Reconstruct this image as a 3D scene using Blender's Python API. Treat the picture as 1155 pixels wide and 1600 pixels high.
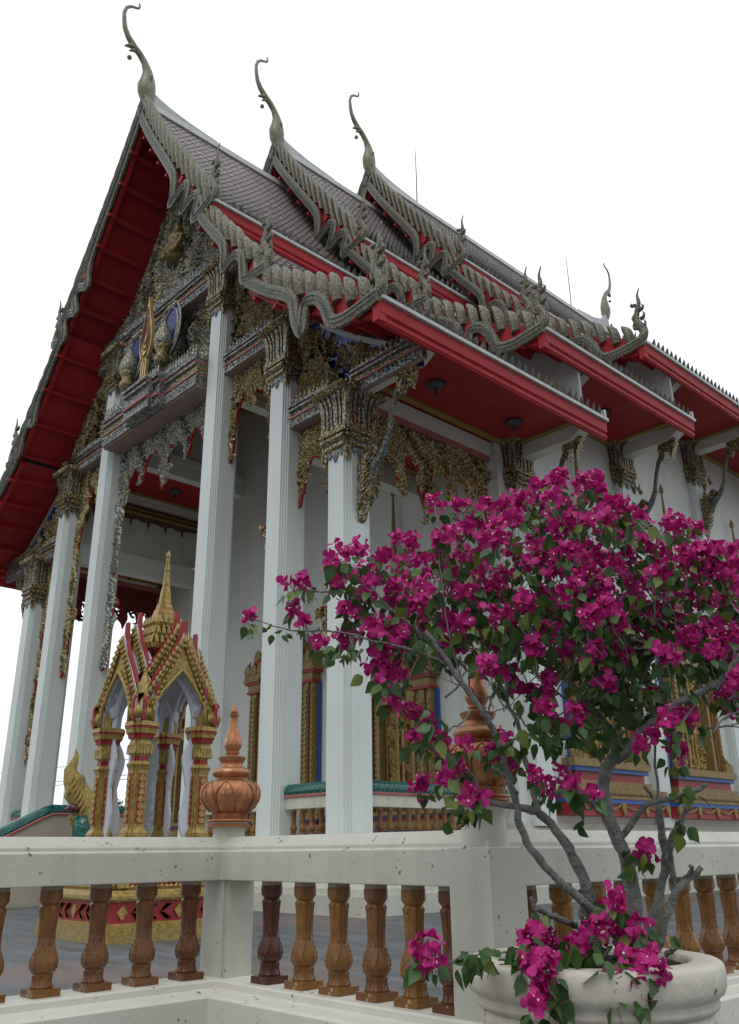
import bpy, bmesh, math, random
from mathutils import Vector, Matrix
from math import sin, cos, pi, radians, sqrt, exp, atan2, hypot

# ------------------------------------------------------------------ scene, camera, light
scene = bpy.context.scene
for o in list(bpy.data.objects):
    bpy.data.objects.remove(o)
FPX, PW, PH = 1359.6, 1155.0, 1600.0
YAW, PIT, ROL = radians(46.803), radians(21.234), radians(-0.626)
EYE = Vector((0, 0, 1.05))
CF = Vector((-sin(YAW) * cos(PIT), cos(YAW) * cos(PIT), sin(PIT)))
_r = Vector((cos(YAW), sin(YAW), 0)); _u = _r.cross(CF)
CR = cos(ROL) * _r + sin(ROL) * _u
CU = -sin(ROL) * _r + cos(ROL) * _u
cam_d = bpy.data.cameras.new('camera'); cam = bpy.data.objects.new('camera', cam_d)
scene.collection.objects.link(cam); scene.camera = cam
cam_d.sensor_fit = 'AUTO'; cam_d.sensor_width = 36; cam_d.lens = FPX / PH * 36
cam_d.clip_start = 0.05; cam_d.clip_end = 3000
cam.matrix_world = Matrix(((CR.x, CU.x, -CF.x, EYE.x), (CR.y, CU.y, -CF.y, EYE.y), (CR.z, CU.z, -CF.z, EYE.z), (0, 0, 0, 1)))
HF = Vector((-sin(YAW), cos(YAW), 0))

def at(px, py, dist):
    """world point seen at photo pixel (px, py), on the upright plane 'dist' metres ahead"""
    d = CF + CR * ((px - PW / 2) / FPX) + CU * ((PH / 2 - py) / FPX)
    return EYE + d * (dist / d.dot(HF))

SUN_EL, SUN_AZ = radians(58), radians(150)     # azimuth clockwise from +Y
world = bpy.data.worlds.new('World'); scene.world = world; world.use_nodes = True
nt = world.node_tree; nt.nodes.clear()
wo = nt.nodes.new('ShaderNodeOutputWorld'); bg = nt.nodes.new('ShaderNodeBackground')
sky = nt.nodes.new('ShaderNodeTexSky'); sky.sky_type = 'NISHITA'; sky.sun_disc = False
sky.sun_elevation = SUN_EL; sky.sun_rotation = SUN_AZ
tc = nt.nodes.new('ShaderNodeTexCoord'); mp = nt.nodes.new('ShaderNodeMapping'); mp.inputs['Scale'].default_value = (1, 1, 3)
nz = nt.nodes.new('ShaderNodeTexNoise'); nz.inputs['Scale'].default_value = 2.2; nz.inputs['Detail'].default_value = 6
rp = nt.nodes.new('ShaderNodeValToRGB'); rp.color_ramp.elements[0].position = 0.3; rp.color_ramp.elements[0].color = (.88, .88, .88, 1)
rp.color_ramp.elements[1].position = 0.55; rp.color_ramp.elements[1].color = (.97, .97, .97, 1)
mx = nt.nodes.new('ShaderNodeMix'); mx.data_type = 'RGBA'; mx.inputs[7].default_value = (10.7, 11.3, 11.8, 1)
nt.links.new(tc.outputs['Generated'], mp.inputs['Vector']); nt.links.new(mp.outputs['Vector'], nz.inputs['Vector'])
nt.links.new(nz.outputs['Fac'], rp.inputs['Fac']); nt.links.new(rp.outputs['Color'], mx.inputs[0])
nt.links.new(sky.outputs['Color'], mx.inputs[6]); nt.links.new(mx.outputs[2], bg.inputs['Color'])
# the cloud deck is thinner, so brighter, overhead and beyond the temple than behind the viewer
dt = nt.nodes.new('ShaderNodeVectorMath'); dt.operation = 'DOT_PRODUCT'; dt.inputs[1].default_value = tuple((HF * .55 + Vector((0, 0, .83))).normalized())
mr = nt.nodes.new('ShaderNodeMapRange'); mr.inputs[1].default_value = -.5; mr.inputs[2].default_value = .8; mr.inputs[3].default_value = .052; mr.inputs[4].default_value = .108
nt.links.new(tc.outputs['Generated'], dt.inputs[0]); nt.links.new(dt.outputs['Value'], mr.inputs[0]); nt.links.new(mr.outputs[0], bg.inputs['Strength'])
nt.links.new(bg.outputs[0], wo.inputs['Surface'])
sl = bpy.data.lights.new('sun', 'SUN'); sl.energy = 0.6; sl.angle = radians(25); sl.color = (1, .96, .9)
so = bpy.data.objects.new('sun', sl); scene.collection.objects.link(so)
so.rotation_euler = Vector((sin(SUN_AZ) * cos(SUN_EL), cos(SUN_AZ) * cos(SUN_EL), sin(SUN_EL))).to_track_quat('Z', 'Y').to_euler()
scene.view_settings.view_transform = 'Standard'; scene.view_settings.look = 'None'
scene.view_settings.exposure = 0.0; scene.view_settings.gamma = 1
scene.render.resolution_x = 739; scene.render.resolution_y = 1024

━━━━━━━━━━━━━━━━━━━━

- **Goal**:
Repeat the listing in full and exactly. Do not include any images.

- **Exercise solution**:
Reconstruct this image as a 3D scene using Blender's Python API. Treat the picture as 1155 pixels wide and 1600 pixels high.
import bpy, bmesh, math, random
from mathutils import Vector, Matrix
from math import sin, cos, pi, radians, sqrt, exp, atan2, hypot

# ------------------------------------------------------------------ scene, camera, light
scene = bpy.context.scene
for o in list(bpy.data.objects):
    bpy.data.objects.remove(o)
FPX, PW, PH = 1359.6, 1155.0, 1600.0
YAW, PIT, ROL = radians(46.803), radians(21.234), radians(-0.626)
EYE = Vector((0, 0, 1.05))
CF = Vector((-sin(YAW) * cos(PIT), cos(YAW) * cos(PIT), sin(PIT)))
_r = Vector((cos(YAW), sin(YAW), 0)); _u = _r.cross(CF)
CR = cos(ROL) * _r + sin(ROL) * _u
CU = -sin(ROL) * _r + cos(ROL) * _u
cam_d = bpy.data.cameras.new('camera'); cam = bpy.data.objects.new('camera', cam_d)
scene.collection.objects.link(cam); scene.camera = cam
cam_d.sensor_fit = 'AUTO'; cam_d.sensor_width = 36; cam_d.lens = FPX / PH * 36
cam_d.clip_start = 0.05; cam_d.clip_end = 3000
cam.matrix_world = Matrix(((CR.x, CU.x, -CF.x, EYE.x), (CR.y, CU.y, -CF.y, EYE.y), (CR.z, CU.z, -CF.z, EYE.z), (0, 0, 0, 1)))
HF = Vector((-sin(YAW), cos(YAW), 0))

def at(px, py, dist):
    """world point seen at photo pixel (px, py), on the upright plane 'dist' metres ahead"""
    d = CF + CR * ((px - PW / 2) / FPX) + CU * ((PH / 2 - py) / FPX)
    return EYE + d * (dist / d.dot(HF))

SUN_EL, SUN_AZ = radians(58), radians(150)     # azimuth clockwise from +Y
world = bpy.data.worlds.new('World'); scene.world = world; world.use_nodes = True
nt = world.node_tree; nt.nodes.clear()
wo = nt.nodes.new('ShaderNodeOutputWorld'); bg = nt.nodes.new('ShaderNodeBackground')
sky = nt.nodes.new('ShaderNodeTexSky'); sky.sky_type = 'NISHITA'; sky.sun_disc = False
sky.sun_elevation = SUN_EL; sky.sun_rotation = SUN_AZ
tc = nt.nodes.new('ShaderNodeTexCoord'); mp = nt.nodes.new('ShaderNodeMapping'); mp.inputs['Scale'].default_value = (1, 1, 3)
nz = nt.nodes.new('ShaderNodeTexNoise'); nz.inputs['Scale'].default_value = 2.2; nz.inputs['Detail'].default_value = 6
rp = nt.nodes.new('ShaderNodeValToRGB'); rp.color_ramp.elements[0].position = 0.3; rp.color_ramp.elements[0].color = (.88, .88, .88, 1)
rp.color_ramp.elements[1].position = 0.55; rp.color_ramp.elements[1].color = (.97, .97, .97, 1)
mx = nt.nodes.new('ShaderNodeMix'); mx.data_type = 'RGBA'; mx.inputs[7].default_value = (10.7, 11.3, 11.8, 1)
nt.links.new(tc.outputs['Generated'], mp.inputs['Vector']); nt.links.new(mp.outputs['Vector'], nz.inputs['Vector'])
nt.links.new(nz.outputs['Fac'], rp.inputs['Fac']); nt.links.new(rp.outputs['Color'], mx.inputs[0])
nt.links.new(sky.outputs['Color'], mx.inputs[6]); nt.links.new(mx.outputs[2], bg.inputs['Color'])
# the cloud deck is thinner, so brighter, overhead and beyond the temple than behind the viewer
dt = nt.nodes.new('ShaderNodeVectorMath'); dt.operation = 'DOT_PRODUCT'; dt.inputs[1].default_value = tuple((HF * .55 + Vector((0, 0, .83))).normalized())
mr = nt.nodes.new('ShaderNodeMapRange'); mr.inputs[1].default_value = -.5; mr.inputs[2].default_value = .8; mr.inputs[3].default_value = .052; mr.inputs[4].default_value = .108
nt.links.new(tc.outputs['Generated'], dt.inputs[0]); nt.links.new(dt.outputs['Value'], mr.inputs[0]); nt.links.new(mr.outputs[0], bg.inputs['Strength'])
nt.links.new(bg.outputs[0], wo.inputs['Surface'])
sl = bpy.data.lights.new('sun', 'SUN'); sl.energy = 0.6; sl.angle = radians(25); sl.color = (1, .96, .9)
so = bpy.data.objects.new('sun', sl); scene.collection.objects.link(so)
so.rotation_euler = Vector((sin(SUN_AZ) * cos(SUN_EL), cos(SUN_AZ) * cos(SUN_EL), sin(SUN_EL))).to_track_quat('Z', 'Y').to_euler()
scene.view_settings.view_transform = 'Standard'; scene.view_settings.look = 'None'
scene.view_settings.exposure = 0.0; scene.view_settings.gamma = 1
scene.render.resolution_x = 739; scene.render.resolution_y = 1024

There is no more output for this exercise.